Après le désastre, exorciser l’angoisse
Les avertissements des météorologues étaient pourtant clairs. Mais la coordination et le système d'alerte n'ont pas été à la hauteur
Alors que les eaux se retirent et que les opérations de déblayage sont en cours, une question résonne fortement outreRhin: quelle est la responsabilité de l’Etat fédéral et des autorités politiques des Länder de Rhénanie-Palatinat et de Rhénanie-du-Nord-Westphalie précités dans le tragique bilan humain (165 morts) de la catastrophe?
Vice-président de la fraction des libéraux (FDP) au Bundestag, Michael Theurer compte parmi les voix les plus critiques: «Les alertes des météorologues n’ont pas suffisamment été communiquées aux citoyens par les autorités et par les radios publiques.» Il estime que le ministre allemand de l’Intérieur, Horst Seehofer, a une responsabilité personnelle. Selon la candidate verte à la Chancellerie, Annalena Baerbock, le système d’alerte doit être amélioré et plus centralisé. Une hypothèse que certains refusent catégoriquement. Elle le précise toutefois: «Il n’est pas question de devoir choisir entre la prévention (face aux catastrophes), l’adaptation des infrastructures et la protection (des populations). Les trois aspects sont importants.»
«Quelque chose n'a pas fonctionné»
La voix la plus critique est venue de la Britannique Hannah Cloke, professeure d’hydrologie à l’Université de Reading, qui s’est exprimée dans le Sunday Times. L’universitaire, qui a codéveloppé le système européen d’alerte aux inondations (EFAS), le déplore: «Le fait que des populations n’ont pas été évacuées et qu’elles n’aient pas reçu les alertes montre que quelque chose n’a pas fonctionné.» Il est difficile de prétendre que les dirigeants politiques n’étaient pas au courant de ce qui pouvait se passer. Neuf jours avant la catastrophe, des images satellites indiquaient déjà le risque d’inondations. Quatre jours avant, l’EFAS avertissait le gouvernement allemand de crues du Rhin et de la Meuse. Vingt-quatre heures avant ont pu être identifiés les districts qui allaient être touchés.
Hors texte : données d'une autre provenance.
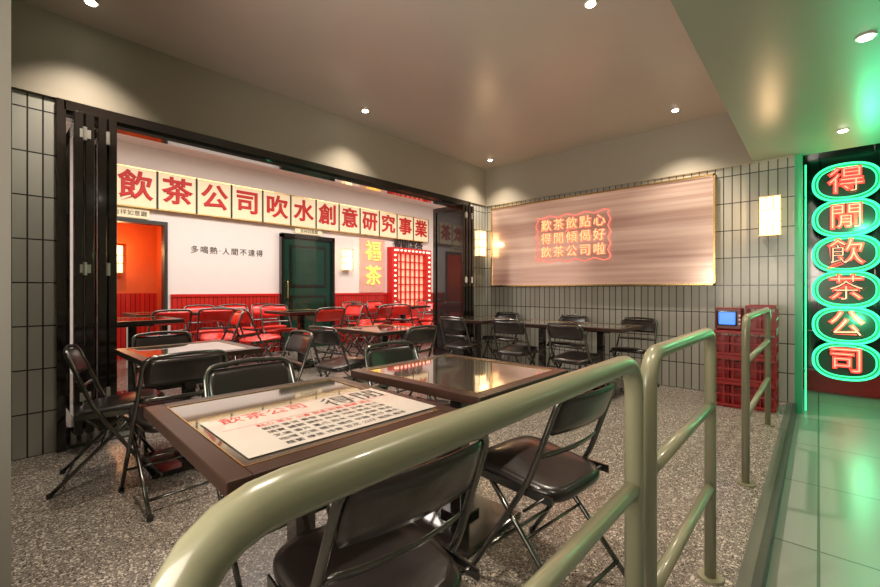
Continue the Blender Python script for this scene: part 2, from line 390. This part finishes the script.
# ------------------------------------------------------------ downlights
def downlight(x, y, z, e, col=(1, .85, .69), size=105):
    b = MB(); b.cyl((0, 0, -.004), .044, .008, 'chrome', n=28); b.cyl((0, 0, -.010), .030, .006, 'lampw', n=24)
    b.obj('ceiling_downlight', (x, y, z))
    l = bpy.data.lights.new('spot', 'SPOT'); l.energy = e; l.color = col; l.spot_size = R(size); l.spot_blend = 1; l.shadow_soft_size = .04
    o = bpy.data.objects.new('downlight_lamp', l); C.objects.link(o); o.location = (x, y, z-.03)
for y in (.52, 2.83, 5.16): downlight(-3.65, y, ZC, 70)
for y in (.5, 2.8, 5.07): downlight(-1.15, y, ZC, 130)
downlight(.19, 3.22, ZS, 34); downlight(.155, 4.98, ZS, 34); downlight(.19, 1.2, ZS, 34)
def area(loc, rot, sx, sy, e, col):
    l = bpy.data.lights.new('area', 'AREA'); l.shape = 'RECTANGLE'; l.size = sx; l.size_y = sy; l.energy = e; l.color = col
    o = bpy.data.objects.new('area_light', l); C.objects.link(o); o.location = loc; o.rotation_euler = rot; return o
area((-4.95, 2.2, 3.06), (0, 0, 0), .9, 3.8, 82, (1, .91, .84))
area((-4.95, 5.9, 3.06), (0, 0, 0), .9, 2.2, 52, (1, .88, .80))
area((-.9, -1.5, 1.6), (R(125), 0, R(20)), 2.2, 1.8, 105, (1, .87, .75))  # added fill light, unseen behind the camera, lifts room and ceiling
# black slatted panel, inner room ceiling
b = MB(); b.box((0, 0, -.01), (.45, 1.3, .02), 'black', .003)
for i in range(6): b.box((-.17+i*.068, 0, -.024), (.03, 1.2, .01), 'step')
b.obj('ceiling_slat_panel', (-6.1, 3.4, ZC))

# ------------------------------------------------------------ folding chairs
def chair_mesh(name, seat, back, frame='frame'):
    b = MB(); r = .011
    path = [(-.215, .23, .012), (-.215, -.06, .47), (-.20, -.185, .80), (0, -.205, .812), (.20, -.185, .80), (.215, -.06, .47), (.215, .23, .012)]
    b.tube(path, r, frame, fr=.055)
    for sx in (-1, 1):
        b.tube([(sx*.19, .15, .425), (sx*.19, -.05, .22), (sx*.19, -.25, .012)], r*.95, frame, fr=.05)
        b.cyl((sx*.215, .23, .012), .015, .024, 'rubber', n=12); b.cyl((sx*.19, -.25, .012), .015, .024, 'rubber', n=12)
        b.tube([(sx*.19, .045, .315), (sx*.215, .045, .315)], .006, frame, n=8)
        b.box((sx*.202, .02, .425), (.006, .34, .03), frame)
        b.tube([(sx*.20, -.12, .43), (sx*.20, -.03, .35)], .006, frame, n=8)
    b.tube([(-.19, -.19, .078), (.19, -.19, .078)], .008, frame, n=10)
    b.tube([(-.215, .145, .145), (.215, .145, .145)], .008, frame, n=10)
    b.tube([(-.19, -.03, .245), (.19, -.03, .245)], .006, frame, n=10)
    n = 40; rings = []
    for sc, z in ((.97, .418), (1.0, .428), (1.0, .446), (.965, .458), (.85, .465), (.4, .468)):
        ring = []
        for k in range(n):
            a = 2*math.pi*k/n; c_, s_ = math.cos(a), math.sin(a)
            x = math.copysign(abs(c_)**.42, c_)*.195; y = math.copysign(abs(s_)**.42, s_)*.20
            x *= 1+.04*(y/.2)
            ring.append((x*sc, .045+y*sc, z+.02*(y/.2)))
        rings.append(ring)
    vs = [p for q in rings for p in q]; fs = []
    for i in range(len(rings)-1):
        for k in range(n): fs.append([i*n+k, i*n+(k+1) % n, (i+1)*n+(k+1) % n, (i+1)*n+k])
    fs.append(list(range(n))[::-1]); fs.append([(len(rings)-1)*n+k for k in range(n)])
    b.add(vs, fs, seat, True)
    def panel(z0, z1, hw, th, mat, nz=6, nx=14):
        vs = []; fs = []
        def ctr(x, z):
            t = (z-.47)/.33; return -.06-.125*t-.028*(1-(x/.2)**2)
        for side in (0, 1):
            for i in range(nz+1):
                for k in range(nx+1):
                    u = i/nz; z = z0+(z1-z0)*u; w = hw*(1-.10*max(0, u-.7)/.3-.06*max(0, .2-u)/.2)
                    x = -w+2*w*k/nx
                    edge = min(1, min(i, nz-i)/1.0)*min(1, min(k, nx-k)/1.0)
                    y = ctr(x, z)+(th/2*(.35+.65*edge))*(1 if side else -1)
                    vs.append((x, y, z))
        m_ = (nz+1)*(nx+1)
        for i in range(nz):
            for k in range(nx):
                q = [i*(nx+1)+k, i*(nx+1)+k+1, (i+1)*(nx+1)+k+1, (i+1)*(nx+1)+k]
                fs.append(q); fs.append([m_+a for a in q][::-1])
        ed = [k for k in range(nx+1)]+[i*(nx+1)+nx for i in range(1, nz+1)]+[nz*(nx+1)+k for k in range(nx-1, -1, -1)]+[i*(nx+1) for i in range(nz-1, 0, -1)]
        for a in range(len(ed)):
            p, q = ed[a], ed[(a+1) % len(ed)]; fs.append([q, p, p+m_, q+m_])
        b.add(vs, fs, mat, True)
    panel(.645, .788, .193, .020, back)
    panel(.555, .580, .203, .008, frame, nz=2)
    return b.mesh(name)
CH = chair_mesh('folding_chair', 'vinyl', 'vinyl')
CR = chair_mesh('red_folding_chair', 'redvinyl', 'redvinyl')
chairs = [(-.81, .67, 84), (-.80, 1.53, 84), (-1.84, .88, -90), (-2.72, .77, 90), (-3.27, .56, -14), (-3.70, 1.0, -88), (-1.84, 1.76, -92),
          (-2.93, 2.80, 92), (-3.15, 1.60, 175), (-3.42, 2.32, 6),
          (-2.65, 4.25, 4), (-1.90, 4.18, -6), (-1.62, 5.20, 178), (-2.45, 5.22, 180), (-3.50, 5.22, 182), (-3.42, 4.18, 0)]
for x, y, a in chairs: inst('folding_chair', CH, (x, y, 0), a)
red = [(-6.42, 2.15, -90), (-6.42, 2.62, -90), (-6.42, 3.09, -90), (-5.50, 2.0, 70), (-5.45, 1.42, 100), (-5.0, 2.25, 0), (-4.66, 2.95, 90), (-5.80, 2.95, -90), (-5.2, 3.65, 180), (-6.42, 4.85, -90), (-6.42, 5.35, -90),
       (-6.3, 5.9, -60), (-4.95, 4.55, 30), (-5.0, 5.75, 180), (-4.85, 3.95, 110), (-5.65, 4.42, 0), (-6.1, 4.55, -70), (-4.75, 5.2, 90), (-6.0, 6.3, -90), (-5.85, 2.35, 0), (-4.75, 1.75, 170), (-5.5, 5.85, 200)]
red = [q for q in red if q[:2] not in ((-5.0, 5.75),)]
for x, y, a in red: inst('red_folding_chair', CR, (x, y, ZI), a)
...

Directeur de l’Office fédéral allemand de la protection civile et d’aide en cas de catastrophe, Armin Schuster réfute le gros des critiques: «Nous avons envoyé 150 alertes par le biais de nos applications et par les médias.» Il reste toutefois toute une partie de la population qui ne peut être atteinte par le biais d’applications. Et manifestement, les sirènes n’ont pas suffi. Le gouvernement Merkel a du coup promis d’améliorer le système d’alerte catastrophe.
L’un des problèmes est institutionnel. Si la protection civile est de la compétence fédérale, la protection contre les catastrophes est du ressort des Länder. Après la réunification allemande, le désengagement fédéral s’est accentué. En Rhénanie-du-Nord-Westphalie, le Land dirigé par le candidat à la succession d’Angela Merkel, Armin Laschet, aucun état-major de crise n’a été mis sur pied. La coordination entre les Länder a été médiocre. A l’avenir, des défis d’aménagement devront aussi être relevés: création de bassins de rétention, interdiction de construire et d’habiter certaines zones inondables.